Metode alternatif yang dapat digunakan oleh tim pansel antara lain: paradigma konsep negarawan Pancasila dan konsep negarawan Profetik sebagai model ideal dalam mentransformasikan nilai Ketuhanan dan spirit Kenabian, menuju kemaslahatan bangsa yang lebih maju, adil, beradab berbasis Pancasila dan (baldatun toyyibatun warobbun ghofur) menjadi kenyataan.
Dengan adanya penelitian ini, Mustafa merekomendasikan gagasannya, antara lain pertama urgensi standarisasi syarat negarawan dalam materi muatan UUD 1945 sebagai pedoman konsensus ketatanegaraan, sehingga amandemen merupakan keniscayaan.
Kedua gagasan pelembagaan tim pansel satu pintu (one gate system) dalam upaya merevisi UU MK khususnya penambahan Pasal 20 ayat (3) & (4) sebagai konsensus politik hukum ke depan.
“Dan yang terakhir, seyogyanya perlu pembaharuan hukum satu atap dalam pelaksanaan standarisasi sistem seleksi dan pengawasan tim panitia seleksi melalui revisi keempat UU MK dengan merumuskan dan mengadopsi konsep negarawan yang ideal yakni konsep negarawan Pancasila dan negarawan Profetik sebagai paradigma alternatif.” paparnya.”

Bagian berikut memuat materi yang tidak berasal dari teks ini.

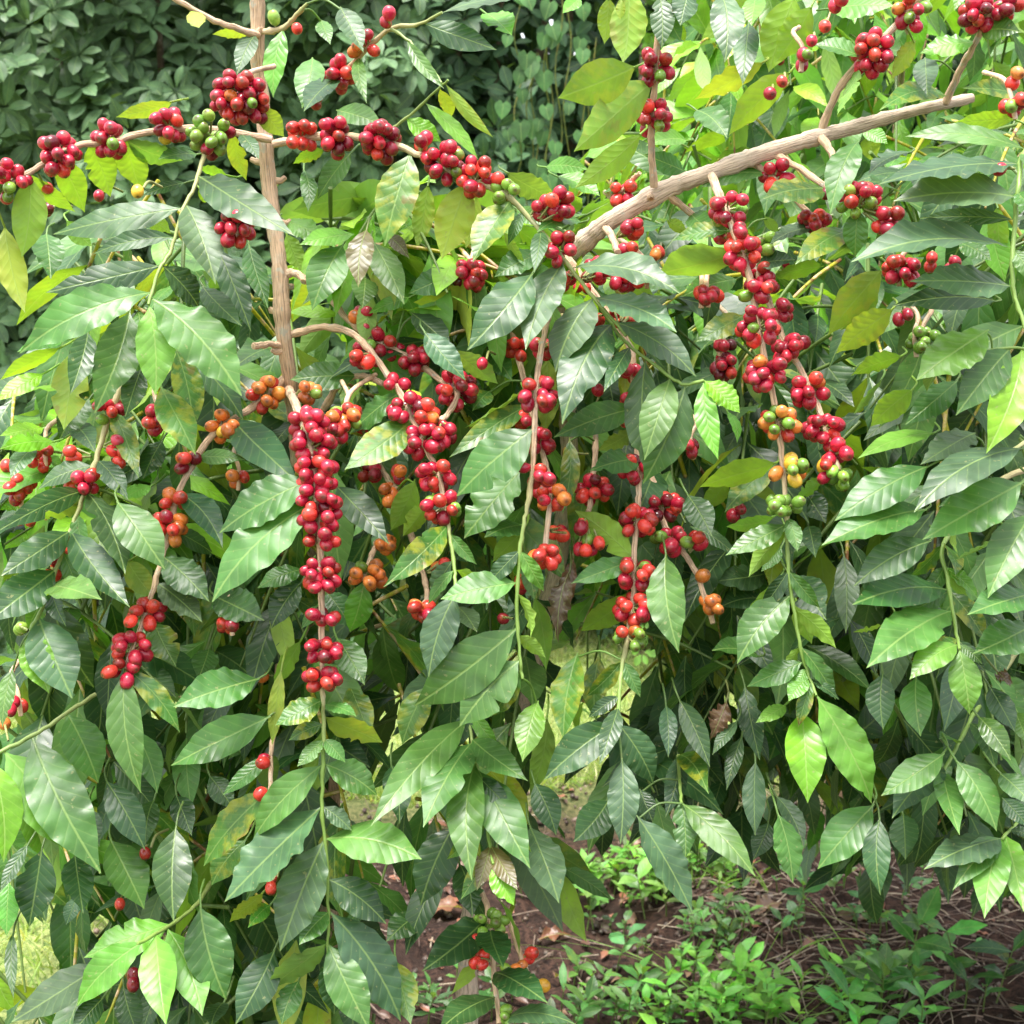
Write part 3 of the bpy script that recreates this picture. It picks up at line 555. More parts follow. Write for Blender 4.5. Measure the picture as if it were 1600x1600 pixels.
TREES = {
    'A': ('coffee_tree', 'coffee tree with an upright bare tan stem and drooping branches strung with red cherries', (515, 1900, 1.75)),
    'B': ('coffee_tree', 'coffee tree whose thick tan stem leans diagonally to a broken end at the upper right', (725, 1750, 1.85)),
    'C': ('coffee_tree', 'leafy coffee tree at the right edge with large glossy leaves and hardly any cherries', (1740, 1800, 1.65)),
    'D': ('coffee_tree', 'bright green coffee tree standing behind the leaning tan stem at the top right', (1330, 900, 3.5)),
    'E': ('coffee_tree', 'dark shaded coffee tree overhanging the bare soil behind the glossy leaves at the lower right', (1760, 1250, 2.6)),
}
ROOT, ORI = {}, {}
for k, (nm, lab, b) in TREES.items():
    p = P(*b); p[2] = 0
    ORI[k] = p
    ROOT[k] = empty(nm, p, lab, 'tree', 'coffee trees')

BARK = (.64, .44, .285, 1); GRN = (.17, .27, .055, 0)
branches = []
for line in BR.strip().split('\n'):
    head, pts, dep, rad, wood = line.split('|')
    bid, tr = head.split()
    px = np.array([[float(q) for q in t.split(',')] for t in pts.split(';')])
    n = len(px)
    def spread(s):
        v = np.array([float(q) for q in s.split(',')])
        return v if len(v) == n else np.interp(np.linspace(0, 1, n), np.linspace(0, 1, len(v)), v)
    d, r, w = spread(dep), spread(rad), spread(wood)
    w3 = np.array([P(px[i, 0], px[i, 1], d[i]) for i in range(n)])
    if bid.startswith('trunk') : w3[-1, 2] = -.05
    sm = catmull(w3, 6)
    t = np.linspace(0, 1, len(sm)); tn = np.linspace(0, 1, n)
    rr = np.interp(t, tn, r * d / FPX); ww = np.interp(t, tn, w)
    col = np.array(BARK)[None] * ww[:, None] + np.array(GRN)[None] * (1 - ww[:, None])
    big = bid.startswith('trunk')
    if big:
        pass
        sm = catmull(w3, 14); t = np.linspace(0, 1, len(sm))
        rr = np.interp(t, tn, r * d / FPX); col = np.tile(np.array((.66, .52, .40, 1) if tr == 'B' else BARK), (len(sm), 1))
        Ls = np.concatenate([[0], np.cumsum(np.linalg.norm(np.diff(sm, axis=0), axis=1))])
        rr = rr * (1 + .16 * np.exp(-(((Ls + .03) % .085 - .042) / .007) ** 2) + .05 * np.sin(Ls * 61))
        sm = sm + .0012 * np.stack([np.sin(Ls * 47), np.sin(Ls * 53 + 1), 0 * Ls], 1)
    else:
        L = np.concatenate([[0], np.cumsum(np.linalg.norm(np.diff(sm, axis=0), axis=1))])
        nodes = np.exp(-(((L + .012) % .042 - .021) / .0035) ** 2)
        rr = rr * (1 + .22 * nodes)
        sm = sm + .00035 * rng.standard_normal(sm.shape)
    if not big: rr = rr * np.where(ww < .3, .8, 1.0)
    mb = MB()
    tube(mb, sm, rr, col, 16 if big else 9, .045 if big else .05)
    if big and bid != 'trunkC':    # leaf-scar rings, knots and broken twig stubs
        for k in range(9):
            i = random.randrange(4, len(sm) - 30)
            ax = unit(sm[i + 1] - sm[i]); sd = unit(np.cross(ax, rng.standard_normal(3)))
            q = np.array([sm[i] + sd * rr[i] * .7, sm[i] + sd * (rr[i] * 1.15 + .003), sm[i] + sd * (rr[i] * 1.15 + rn(.003, .010)) - ax * .003])
            tube(mb, q, [.0045, .0035, .0022], BARK, 7, .1)
    o = mb.build('trunk' if big else 'branch', STEM, ROOT[tr], origin=tuple(w3[0]))
    pp = np.array([proj(q) for q in sm])
    branches.append(dict(wood=ww, id=bid, tree=tr, obj=o, pts=sm, pp=pp, used=0, big=big))


def nearest(px, py, d=None, tree=None, nobig=False):
    best = None
    for b in branches:
        if tree and b['tree'] != tree: continue
        if nobig and b['big']: continue
        q = b['pp']
        dd = np.hypot(q[:, 0] - px, q[:, 1] - py)
        if d is not None: dd = dd + np.abs(q[:, 2] - d) * 250
        i = int(dd.argmin())
        if best is None or dd[i] < best[0]: best = (dd[i], b, i)
    return best


def region_tree(px, py):
    if px > 1335 and py > 180: return 'C'
    return 'A' if px < 690 else 'B'


# ---- the leaves read off the photograph
heroes = []
for T, txt in LV.items():
    ox, oy = TILE[T]
    for e in txt.replace('\n', '').split(';'):
        if not e.strip(): continue
        f = e.split(',')
        bx, by, tx, ty, w = [float(q) / ZF for q in f[:5]]
        heroes.append((ox + bx, oy + by, ox + tx, oy + ty, w, f[5][0], int(f[5][1])))


def hero_leaf(mb, h, snap=None):
    bx, by, tx, ty, w, kd, ly = h
    c, mot, (fc, fu) = KIND[kd]
    d = layer_depth(ly, bx, by) + rn(-.012, .012)
    horiz = abs(tx - bx) > abs(ty - by)
    dt = d + (rn(-.055, -.015) if fc > 0 else rn(-.02, .03))
    B_, T_ = P(bx, by, d), P(tx, ty, dt)
    if snap is not None: B_ = snap
    a = unit(T_ - B_)
    view = unit(CAM - (B_ + T_) / 2)
    nr = view * fc + ZUP * fu + rng.standard_normal(3) * .16
    n = unit(nr - a * (a @ nr)); s = np.cross(a, n)
    sp = s - view * (s @ view)
    sp = sp - unit(a - view * (a @ view)) * (sp @ unit(a - view * (a @ view)))
    comp = max(np.linalg.norm(sp), .62)
    L = np.linalg.norm(T_ - B_)
    hw = min(.465 * w * d / FPX / comp, .27 * L)
    k = 1 + rng.standard_normal() * np.array([.14, .04, .05]) + .03 * rng.standard_normal(3); k = k * rn(.82, 1.2)
    col = np.clip(np.array(c) * k, .004, .6)
    sg = 1 if fc > 0 else -1
    leaf(mb, B_, T_, nr, hw, col, mot, nu=30, nv=8,
         sag=sg * rn(.03, .10) + (.04 if kd in 'yYQ' else 0), fold=rn(-.10, .26), wav=rn(.05, .15) if kd not in 'x' else .8,
         nw=rn(4.5, 7.5), curl=rn(0, .10), twist=rn(-.35, .35) if kd not in 'x' else 2.2, bite=.16, side_bend=rn(-.05, .05))
    return B_, L, col


per_tree = {k: [] for k in TREES}
for h in heroes:
    d = layer_depth(h[6], h[0], h[1])
    dist, b, i = nearest(h[0], h[1], d, None, True)
    tr = b['tree'] if dist < 62 else region_tree(h[0], h[1])
    if dist >= 62 : dist, b, i = nearest(h[0], h[1], d, tr, True)
    area = math.hypot(h[2] - h[0], h[3] - h[1]) * h[4] * (1 - .12 * h[6])
    per_tree[tr].append((area, h, b, i))
REST = {k: MB() for k in TREES}
for tr, lst in per_tree.items():
    lst.sort(key=lambda q: -q[0])
    for rank, (area, h, b, i) in enumerate(lst):
        single = rank < 100
        mb = MB() if single else REST[tr]
        q_ = b['pp'][i]
        near_ = math.hypot(q_[0] - h[0], q_[1] - h[1]) < 30 and abs(q_[2] - layer_depth(h[6], h[0], h[1])) < .07
        B_, L, col = hero_leaf(mb, h, b['pts'][i] + np.array([0, .001, 0]) if near_ else None)
        j = b['pts'][min(len(b['pts']) - 1, i)]
        dd = np.linalg.norm(j - B_)
        ax = unit(B_ - P(h[2], h[3], layer_depth(h[6], h[0], h[1])))
        if dd < .048:
            q = np.array([j, (j + B_) / 2 + np.array([0, 0, .2]) * dd * .6, B_ - ax * .004])
        else:
            q = np.array([B_ + ax * .008 + np.array([0, .030, .004]), B_ + ax * .006 + np.array([0, .008, .001]), B_ - ax * .004])
        if dd > .004: tube(mb, catmull(q, 4), [.0011] * 9, (*(np.array(col) * .5 + np.array([.10, .15, .04])), 0), 5, 0, False)
        if single:
            o = mb.build('leaf', LEAF, b['obj'], origin=tuple(B_))
            if h[5] in LABEL: o['label'] = LABEL[h[5]]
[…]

Promovendus merupakan seorang dosen dan mengajar di Fakultas Syariah UIN Maulana Malik Ibrahim Malang. Ujian terbuka ini dihadiri oleh Dekan, Ketua Program Studi, serta rekan-rekan dosen dari Fakultas Syariah UIN Maulana Malik Ibrahim Malang.
Tidak hanya dari kalangan kampusnya, dihadiri juga oleh Ketua Komite Etik Dewan Profesor UB & Kaprodi S2 Wasantanas Program Pascasarjana Universitas Brawijaya Malang, Presidium KAHMI Malang Raya & Dewan Pembina Malang Corruption Watch (MCW) Malang, Bawaslu Jawa Timur, Sekretaris Pusat Studi Peradaban LP2M Universitas Brawijaya Malang & Tim, dan yang terkahir yaitu Yayasan Peradaban Nuswantara Malang.
Promovendus berhasil lulus ujian dengan IPK 3,96 dan predikat Sangat Memuaskan. Dalam kesempatan ini, Promotor, Co-Promotor, dan para dewan penguji berbangga dengan hasil yang dicapai.